Dataset entries
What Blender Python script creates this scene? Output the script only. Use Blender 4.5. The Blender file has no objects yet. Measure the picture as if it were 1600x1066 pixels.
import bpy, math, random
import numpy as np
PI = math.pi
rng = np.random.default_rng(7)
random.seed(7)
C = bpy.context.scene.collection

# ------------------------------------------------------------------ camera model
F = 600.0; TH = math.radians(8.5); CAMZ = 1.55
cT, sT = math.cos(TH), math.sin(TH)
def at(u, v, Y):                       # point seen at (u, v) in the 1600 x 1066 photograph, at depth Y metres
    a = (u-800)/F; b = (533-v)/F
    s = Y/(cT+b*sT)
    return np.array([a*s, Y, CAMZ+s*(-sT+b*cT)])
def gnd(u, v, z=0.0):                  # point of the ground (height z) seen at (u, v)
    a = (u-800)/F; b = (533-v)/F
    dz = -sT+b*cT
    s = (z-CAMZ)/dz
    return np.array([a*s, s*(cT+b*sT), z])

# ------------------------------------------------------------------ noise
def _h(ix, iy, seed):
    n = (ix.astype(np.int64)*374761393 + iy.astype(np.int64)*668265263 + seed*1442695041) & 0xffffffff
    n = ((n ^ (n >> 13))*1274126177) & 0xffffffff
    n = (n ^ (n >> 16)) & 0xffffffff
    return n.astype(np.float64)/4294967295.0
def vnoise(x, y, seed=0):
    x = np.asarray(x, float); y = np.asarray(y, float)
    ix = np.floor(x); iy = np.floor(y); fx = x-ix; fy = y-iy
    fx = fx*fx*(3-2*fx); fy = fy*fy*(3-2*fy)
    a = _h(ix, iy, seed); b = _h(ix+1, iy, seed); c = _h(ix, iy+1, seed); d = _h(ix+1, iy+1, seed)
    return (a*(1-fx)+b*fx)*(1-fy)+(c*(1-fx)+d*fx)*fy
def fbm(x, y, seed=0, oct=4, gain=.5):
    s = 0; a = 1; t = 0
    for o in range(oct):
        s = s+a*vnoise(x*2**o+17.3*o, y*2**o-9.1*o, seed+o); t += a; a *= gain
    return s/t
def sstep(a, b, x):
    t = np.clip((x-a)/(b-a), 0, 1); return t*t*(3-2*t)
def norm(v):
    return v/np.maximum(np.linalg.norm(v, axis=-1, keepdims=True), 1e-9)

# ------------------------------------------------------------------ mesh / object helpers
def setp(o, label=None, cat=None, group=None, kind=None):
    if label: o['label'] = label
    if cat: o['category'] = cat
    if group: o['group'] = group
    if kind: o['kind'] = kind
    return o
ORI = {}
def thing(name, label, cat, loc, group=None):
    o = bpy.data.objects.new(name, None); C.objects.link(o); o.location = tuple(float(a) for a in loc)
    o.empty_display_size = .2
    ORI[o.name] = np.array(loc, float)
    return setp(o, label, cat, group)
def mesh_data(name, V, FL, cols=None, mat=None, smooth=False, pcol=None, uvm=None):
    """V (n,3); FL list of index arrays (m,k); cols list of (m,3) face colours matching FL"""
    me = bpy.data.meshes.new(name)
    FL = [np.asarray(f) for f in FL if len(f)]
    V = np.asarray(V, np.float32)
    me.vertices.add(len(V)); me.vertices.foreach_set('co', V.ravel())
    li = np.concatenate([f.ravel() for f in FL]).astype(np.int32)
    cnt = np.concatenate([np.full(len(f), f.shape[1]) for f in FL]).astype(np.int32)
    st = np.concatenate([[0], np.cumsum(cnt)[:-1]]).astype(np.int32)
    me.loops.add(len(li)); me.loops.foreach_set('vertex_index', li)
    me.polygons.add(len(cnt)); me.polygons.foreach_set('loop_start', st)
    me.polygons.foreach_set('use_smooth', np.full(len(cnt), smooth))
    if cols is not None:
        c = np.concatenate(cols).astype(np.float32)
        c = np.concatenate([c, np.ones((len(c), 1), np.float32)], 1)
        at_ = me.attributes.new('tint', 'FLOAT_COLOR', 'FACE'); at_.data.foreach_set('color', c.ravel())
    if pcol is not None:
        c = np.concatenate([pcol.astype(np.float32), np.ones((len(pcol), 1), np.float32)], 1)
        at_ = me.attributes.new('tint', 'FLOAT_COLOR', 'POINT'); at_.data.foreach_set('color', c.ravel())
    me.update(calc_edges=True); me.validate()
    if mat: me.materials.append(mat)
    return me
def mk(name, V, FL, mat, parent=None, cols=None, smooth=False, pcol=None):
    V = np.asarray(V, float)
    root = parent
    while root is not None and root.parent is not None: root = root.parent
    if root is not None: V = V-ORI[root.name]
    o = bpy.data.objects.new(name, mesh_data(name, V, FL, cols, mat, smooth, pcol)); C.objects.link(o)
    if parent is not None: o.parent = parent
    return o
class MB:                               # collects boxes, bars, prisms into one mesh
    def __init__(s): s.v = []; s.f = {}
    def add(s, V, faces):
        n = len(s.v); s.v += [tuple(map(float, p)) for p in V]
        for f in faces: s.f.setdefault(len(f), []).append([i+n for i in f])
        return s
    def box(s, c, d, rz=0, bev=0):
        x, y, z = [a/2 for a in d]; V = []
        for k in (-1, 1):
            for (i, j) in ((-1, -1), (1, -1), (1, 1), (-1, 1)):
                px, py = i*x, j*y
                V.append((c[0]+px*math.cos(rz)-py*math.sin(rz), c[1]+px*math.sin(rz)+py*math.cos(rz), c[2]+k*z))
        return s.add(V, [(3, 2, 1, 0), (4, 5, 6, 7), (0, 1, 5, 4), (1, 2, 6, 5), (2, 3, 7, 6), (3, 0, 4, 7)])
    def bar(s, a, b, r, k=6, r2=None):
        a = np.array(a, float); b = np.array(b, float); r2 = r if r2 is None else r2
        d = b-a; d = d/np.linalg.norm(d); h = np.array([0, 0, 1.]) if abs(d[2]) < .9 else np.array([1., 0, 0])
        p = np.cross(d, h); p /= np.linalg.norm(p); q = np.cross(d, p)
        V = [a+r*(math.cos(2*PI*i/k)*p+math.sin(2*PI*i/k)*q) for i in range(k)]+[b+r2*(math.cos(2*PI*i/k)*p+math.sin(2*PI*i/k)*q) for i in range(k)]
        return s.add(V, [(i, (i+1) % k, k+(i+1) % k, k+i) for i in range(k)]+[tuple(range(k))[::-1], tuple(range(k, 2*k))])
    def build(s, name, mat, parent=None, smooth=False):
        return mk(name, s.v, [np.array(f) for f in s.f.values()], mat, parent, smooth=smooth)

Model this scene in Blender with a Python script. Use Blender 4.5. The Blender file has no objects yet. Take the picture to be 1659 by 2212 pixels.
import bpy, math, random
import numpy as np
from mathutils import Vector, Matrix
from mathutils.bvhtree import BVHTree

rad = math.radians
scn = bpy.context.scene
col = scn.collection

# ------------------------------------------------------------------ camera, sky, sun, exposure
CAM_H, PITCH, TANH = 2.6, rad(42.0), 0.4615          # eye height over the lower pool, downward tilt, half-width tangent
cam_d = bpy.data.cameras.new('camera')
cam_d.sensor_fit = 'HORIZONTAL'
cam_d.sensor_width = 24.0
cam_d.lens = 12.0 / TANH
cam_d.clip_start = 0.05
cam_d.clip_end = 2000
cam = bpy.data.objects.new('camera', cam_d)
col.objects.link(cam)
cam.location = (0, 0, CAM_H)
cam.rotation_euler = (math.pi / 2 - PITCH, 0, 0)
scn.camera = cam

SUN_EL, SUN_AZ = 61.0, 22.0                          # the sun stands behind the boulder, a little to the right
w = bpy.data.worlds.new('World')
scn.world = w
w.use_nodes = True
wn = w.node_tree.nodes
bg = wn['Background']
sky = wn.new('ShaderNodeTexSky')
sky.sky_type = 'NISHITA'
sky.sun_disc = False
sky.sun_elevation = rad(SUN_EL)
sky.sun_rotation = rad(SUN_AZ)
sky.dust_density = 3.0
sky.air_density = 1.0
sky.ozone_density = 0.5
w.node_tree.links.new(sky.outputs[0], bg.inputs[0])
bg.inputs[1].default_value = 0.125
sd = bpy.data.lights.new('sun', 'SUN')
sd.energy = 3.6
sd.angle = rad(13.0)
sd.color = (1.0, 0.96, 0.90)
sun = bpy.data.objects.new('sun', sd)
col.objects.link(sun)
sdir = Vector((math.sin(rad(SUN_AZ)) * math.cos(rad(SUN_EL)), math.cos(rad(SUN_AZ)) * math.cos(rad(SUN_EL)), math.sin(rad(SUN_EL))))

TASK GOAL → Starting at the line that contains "Model this scene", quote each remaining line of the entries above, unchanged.

SOLUTION TO THIS EXERCISE →
Model this scene in Blender with a Python script. Use Blender 4.5. The Blender file has no objects yet. Take the picture to be 1659 by 2212 pixels.
import bpy, math, random
import numpy as np
from mathutils import Vector, Matrix
from mathutils.bvhtree import BVHTree

rad = math.radians
scn = bpy.context.scene
col = scn.collection

# ------------------------------------------------------------------ camera, sky, sun, exposure
CAM_H, PITCH, TANH = 2.6, rad(42.0), 0.4615          # eye height over the lower pool, downward tilt, half-width tangent
cam_d = bpy.data.cameras.new('camera')
cam_d.sensor_fit = 'HORIZONTAL'
cam_d.sensor_width = 24.0
cam_d.lens = 12.0 / TANH
cam_d.clip_start = 0.05
cam_d.clip_end = 2000
cam = bpy.data.objects.new('camera', cam_d)
col.objects.link(cam)
cam.location = (0, 0, CAM_H)
cam.rotation_euler = (math.pi / 2 - PITCH, 0, 0)
scn.camera = cam

SUN_EL, SUN_AZ = 61.0, 22.0                          # the sun stands behind the boulder, a little to the right
w = bpy.data.worlds.new('World')
scn.world = w
w.use_nodes = True
wn = w.node_tree.nodes
bg = wn['Background']
sky = wn.new('ShaderNodeTexSky')
sky.sky_type = 'NISHITA'
sky.sun_disc = False
sky.sun_elevation = rad(SUN_EL)
sky.sun_rotation = rad(SUN_AZ)
sky.dust_density = 3.0
sky.air_density = 1.0
sky.ozone_density = 0.5
w.node_tree.links.new(sky.outputs[0], bg.inputs[0])
bg.inputs[1].default_value = 0.125
sd = bpy.data.lights.new('sun', 'SUN')
sd.energy = 3.6
sd.angle = rad(13.0)
sd.color = (1.0, 0.96, 0.90)
sun = bpy.data.objects.new('sun', sd)
col.objects.link(sun)
sdir = Vector((math.sin(rad(SUN_AZ)) * math.cos(rad(SUN_EL)), math.cos(rad(SUN_AZ)) * math.cos(rad(SUN_EL)), math.sin(rad(SUN_EL))))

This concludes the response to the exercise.